Thursday, February 05, 2004

Constitutional Amendment to Ban Gay Marriage
By Alexander Marriott February 6, 2004

"The family enjoys the protection of the state. Marriage is based on the free consent of the woman and the man; the spouses are completely equal in their family relations."

This sounds much like an initial draft of a constitutional amendment for the United States constitution to "protect" heterosexual marriage. Conservatives and liberals both get something out of it, explicit definition of marriage as between a man and a woman and equality of the sexes. Consider the second half of this actual segment of an actual constitution,

"The state helps the family by providing and developing a broad system of childcare institutions, by organising and improving communal services and public catering, by paying grants on the birth of a child, by providing children's allowances and benefits for large families, and other forms of family allowances and assistance."

Of course now most people would have a problem with this constitution. The consitution in question here is that of the Soviet Union as of 1980. The point of showing that such a country did what the President and his surrogates are now suggesting is to show what such an amendment implies, oppression.

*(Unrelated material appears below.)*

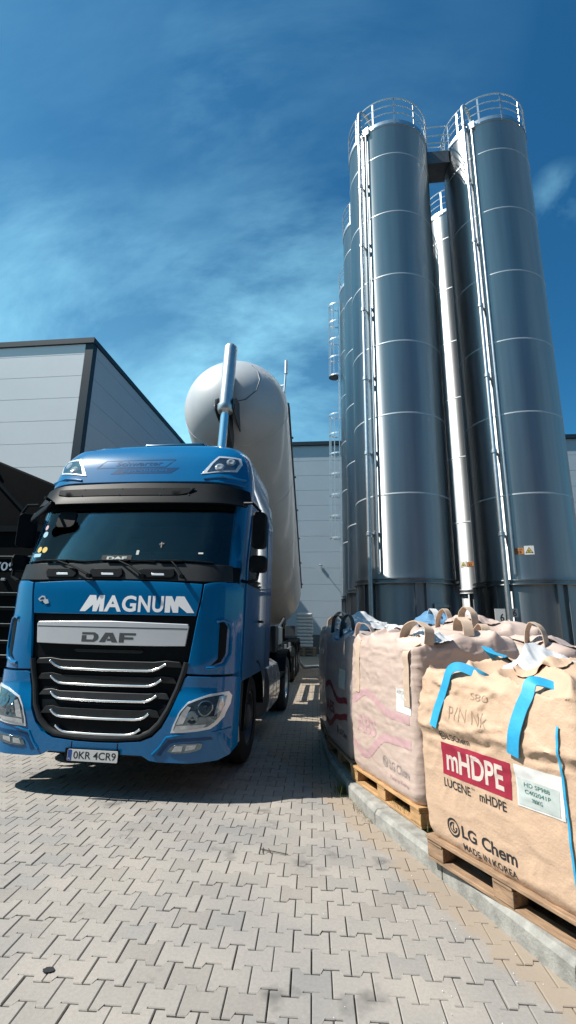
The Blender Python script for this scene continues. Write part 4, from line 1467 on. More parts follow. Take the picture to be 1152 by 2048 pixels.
# lifting ram: thick sleeve above, thin stages below, yoke on the tank end
q0, q1 = Vector((-.072, 8.5, 1.15)), Vector((.127, 8.72, 7.40))
rd = (q1 - q0).normalized()
at_ = lambda z: q0 + rd * ((z - q0.z) / rd.z)
b_ = B()
b_.tube([at_(1.1), at_(4.0)], .105, 24)
b_.tube([at_(4.0), at_(4.06), at_(6.1)], [.105, .088, .088], 24)
ram = b_.build('lifting_ram', 'chrome', trl)
b_ = B()
b_.tube([at_(5.82), at_(5.86), at_(5.96), at_(5.98), at_(7.32), at_(7.36), at_(7.40)], [.15, .175, .175, .14, .14, .13, .10], 28)
b_.build('ram_sleeve', 'galv', ram)
b_ = B()
c_ = at_(5.94)
for sx_ in (-.20, .18):
    b_.prism([(c_.y - .09, 5.86), (c_.y + .10, 5.80), (9.45, 5.72), (9.35, 6.3), (c_.y + .14, 6.22), (c_.y - .09, 6.08)], lambda u, v, sx_=sx_: Vector((c_.x + sx_ - .012, u, v)), lambda u, v, sx_=sx_: Vector((c_.x + sx_ + .012, u, v)))
b_.prism([(c_.y + .20, 5.6), (9.5, 5.3), (9.5, 7.0), (c_.y + .22, 6.9)], lambda u, v: Vector((c_.x - .10, u, v)), lambda u, v: Vector((c_.x + .04, u, v)))
b_.tube([c_ + Vector((-.23, 0, 0)), c_ + Vector((.21, 0, 0))], .06, 12)
b_.build('ram_yoke', 'darksteel', trl, smooth=False, bevel=0.008)
# chassis
b_ = B()
for s_ in (1, -1):
    b_.box((s_ * .48, 13.4, 1.06), (.12, 10.4, .30))
for y_ in (8.4, 9.6, 11.2, 13, 14.2, 15.5, 16.8, 18.4):
    b_.box((0, y_, 1.04), (.95, .12, .22))
b_.box((0, 8.9, 1.16), (1.2, 1.0, .10))
for y_ in (14.2, 15.5, 16.8):
    b_.box((0, y_, .52), (1.9, .14, .14))
for s_ in (1, -1):
    b_.box((s_ * .62, 17.9, 1.55), (.14, .5, .9))
    b_.box((s_ * .7, 9.7, .70), (.14, .14, .9))
    b_.box((s_ * .7, 9.7, .26), (.3, .3, .04))
b_.build('chassis_frame', 'chassis', trl, smooth=False, bevel=0.01)
for s_ in (1, -1):
    for y_ in (14.2, 15.5, 16.8):
        wheel(trl, s_ * 1.08, y_, .50, .36, 'galv', s_)
    b_ = B()
    for y_ in (14.2, 15.5, 16.8):
        b_.tube([Vector((s_ * 1.08, y_ - .60 * math.cos(a_), .52 + .58 * math.sin(a_))) for a_ in [R(20 + 10 * k) for k in range(15)]], 0, flat=(.40, .02, (1, 0, 0)))
    b_.build('mudguard', 'black', trl, smooth=False)
    b_ = B()
    for z in (.62, .95):
        b_.box((s_ * 1.20, 11.9, z), (.03, 2.9, .13))
    for y_ in (10.5, 11.9, 13.3):
        b_.box((s_ * 1.16, y_, .80), (.05, .08, .62))
    b_.prism([(10.36, .52), (10.46, .52), (10.75, 1.06), (10.36, 1.06)], lambda u, v, s_=s_: Vector((s_ * 1.19, u, v)), lambda u, v, s_=s_: Vector((s_ * 1.225, u, v)))
    b_.build('side_guard', 'galv', trl, smooth=False, bevel=0.006)
    b_ = B()
    b_.box((s_ * 1.0, 9.2, 1.32), (.40, .6, .50))
    b_.build('tool_box', 'darkgrey', trl, smooth=False, bevel=0.03)
    b_ = B()
    b_.box((s_ * 1.02, 10.15, 1.36), (.34, .8, .36))
    b_.build('storage_box', 'galv', trl, smooth=False, bevel=0.02)
b_ = B()
b_.box((-1.0, 11.9, .70), (.42, 2.6, .56))
b_.build('sun_block_box', 'darkgrey', trl, smooth=False, bevel=0.02)  # box added on the hidden side to block sun under the trailer
b_ = B()
b_.tube([Vector((.7, 8.6, 1.5)), Vector((.9, 8.3, 2.2)), Vector((.8, 7.9, 2.3)), Vector((.5, 7.4, 1.7))], .025, 8)
b_.tube([Vector((.5, 8.6, 1.4)), Vector((.6, 8.2, 2.0)), Vector((.4, 7.8, 2.0)), Vector((.2, 7.4, 1.6))], .02, 8)
b_.build('air_hose', 'black', trl)
b_ = B()
b_.box((0, 18.5, .95), (2.4, .12, .30))
for s_ in (1, -1):
    b_.box((s_ * .9, 18.58, .98), (.45, .05, .14))
b_.build('rear_bar', 'chassis', trl, smooth=False, bevel=0.01)
b_ = B()
b_.box((1.15, 14.1, 1.42), (.28, .9, .30))
b_.tube([Vector((1.0, 13.4, 1.5)), Vector((1.05, 12.6, 1.75)), Vector((1.0, 11.6, 1.5))], .03, 8)
b_.build('valve_box', 'darksteel', trl, smooth=False, bevel=0.015)

# ------------------------------------------------------------------ black tipper trailer left of the truck
bt = thing('tipper_trailer', 'black covered trailer with white digits behind the left edge of the blue truck', 'trailer', (-6.12, 7.15, 0))
b_ = B()
b_.box((0, 3.2, 1.95), (2.55, 6.4, 2.2))
body = b_.build('body', 'tarp', bt, smooth=False, bevel=0.02)
for z in (2.585, 1.99, 1.76, 1.50, 1.24, 1.02):
    b_ = B()
    b_.box((0, -.02, z), (2.5, .04, .05))
    b_.box((1.29, 3.2, z), (.05, 6.3, .06))
    b_.build('rib', 'tarp', body, smooth=False, bevel=0.006)
    b_ = B()
    b_.box((0.05, -.024, z + .03), (2.2, .034, .007))  # light caught on the rib top, put in as a pale strip
    b_.build('rib_highlight', 'paper_grey', body, smooth=False)
map_bm(text_bm('709', .08, .46, 2.38, 2.52, 0.015), lambda u, v, o: Vector((u + .30, -o, v)), .006).build('lettering', 'white_letter', body, smooth=False)
b_ = B()
b_.box((.60, -.02, 2.235), (.07, .04, .04))
b_.build('marker_lamp', 'lens', body, smooth=False, bevel=0.006)
b_ = B()
hs = 1.32
gz = lambda x: 4.36 - .40 * abs(x)
vs = [(-hs, 0, 3.05), (-hs, 0, gz(hs)), (0, 0, gz(0)), (hs, 0, gz(hs)), (hs, 0, 3.05), (-hs, 6.4, 3.05), (-hs, 6.4, gz(hs)), (0, 6.4, gz(0)), (hs, 6.4, gz(hs)), (hs, 6.4, 3.05)]
b_.add(vs, [(0, 1, 2, 3, 4), (9, 8, 7, 6, 5), (0, 5, 6, 1), (1, 6, 7, 2), (2, 7, 8, 3), (3, 8, 9, 4), (0, 4, 9, 5)])
tp = b_.build('tarp_cover', 'tarp', bt, smooth=False, bevel=0.03)
b_ = B()
b_.tube([(-1.1, -.02, 3.1), (.1, -.02, 4.2)], .035, 6)
b_.tube([(1.1, -.02, 3.1), (-.1, -.02, 4.2)], .035, 6)
b_.box((0, -.02, 3.08), (2.6, .06, .10))
b_.build('frame', 'black', tp, smooth=False)
b_ = B()
for s_ in (1, -1):
    b_.box((s_ * .45, 3.2, .72), (.12, 6.2, .26))
b_.box((0, .06, .62), (2.4, .12, .18))
b_.build('chassis_frame', 'chassis', bt, smooth=False)
for s_ in (1, -1):
    for y_ in (3.6, 4.9):
        wheel(bt, s_ * 1.06, y_, .48, .34, 'darksteel', s_)

# ------------------------------------------------------------------ bulk bags on pallets
def smooth_sgn(v, p):
    return math.copysign(abs(v) ** p, v)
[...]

To codify an abrogation of individual rights, the right to freely make contracts that don't harm the parties or any third parties, would be an abomination on our country, much as the 18th amendment to prevent the consumption of alcohol or the 16th amendment to allow the levying of income taxes. Of course the constitution did implicitly allow slavery to exist by defering the question to the individual states, but this would be the first time since the triumph of the temperance movement that the constitution was amended to curb rights rather than secure them.

Marriage, contrary to recent alarmist and absurdist statements, is not the cornerstone or foundation of Western Civilization. It is an important contractual and moral committment two or more people make to each other to do certain things, i.e. love one another and not break their contract together, and if they do to fairly divide their joint property amongst them.

This contract needs no protection as it is not under attack, but it does need to be enforced and upheld when it is broken by one of the parties, which is the case for all contracts. Pehaps the government should be more concerned with actually following the provisions already in the constitution before considering new amendments, especially those that would work against the spirit of individual rights, the idea upon which the constitution is built.